Show Answer & Explanation

Correct Answer: We confirmed unauthorized activity affecting certain systems; current evidence does not show regulated data acquisition. Legal assessment is in progress.

Explanation: This aligns technical facts with legal uncertainty: acknowledge unauthorized activity, avoid labeling it a breach until counsel confirms statutory criteria, and note ongoing legal review.

Fill in the Blanks

[time qualifier], based on evidence from EDR and cloud audit logs covering 90% of production assets, we have found of breach within the reviewed window.

Show Answer & Explanation

Correct Answer: As of; no evidence

Explanation: Use a time-bounded confidence qualifier (“As of”) and the investigative posture term (“no evidence of breach”) to avoid implying certainty.

Network and endpoint monitoring is deployed across 75% of critical systems; visibility gaps remain in third-party environments, so we will status by Friday after are completed.

Show Answer & Explanation

Correct Answer: re-evaluate; additional tests/forensic validations

Explanation: Commit to time-bound re-evaluation and name ongoing actions to show diligence and acknowledge detection limits.

Error Correction

Incorrect: There is no breach and no risk, so we consider the incident fully resolved.

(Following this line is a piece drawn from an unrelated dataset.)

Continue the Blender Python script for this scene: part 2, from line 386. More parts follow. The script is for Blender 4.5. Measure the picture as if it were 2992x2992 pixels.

Show Correction & Explanation

Correct Sentence: As of the latest review, we have found no evidence of breach within the assessed scope; residual risk remains due to logging gaps, and we will provide an update after additional validation.

Explanation: Replaces risky absolutes with qualified, time-bound language that acknowledges residual risk and next steps.

Incorrect: We announced a breach even though we only had preliminary alerts with no corroboration.

Show Correction & Explanation

Correct Sentence: We should state: “As of now, we have alerts but no corroborating evidence; therefore, there is no evidence of breach at this time within the reviewed scope. Validation is ongoing.”

Explanation: Avoid declaring a breach without meeting evidentiary and legal thresholds; use investigative posture language until findings are validated.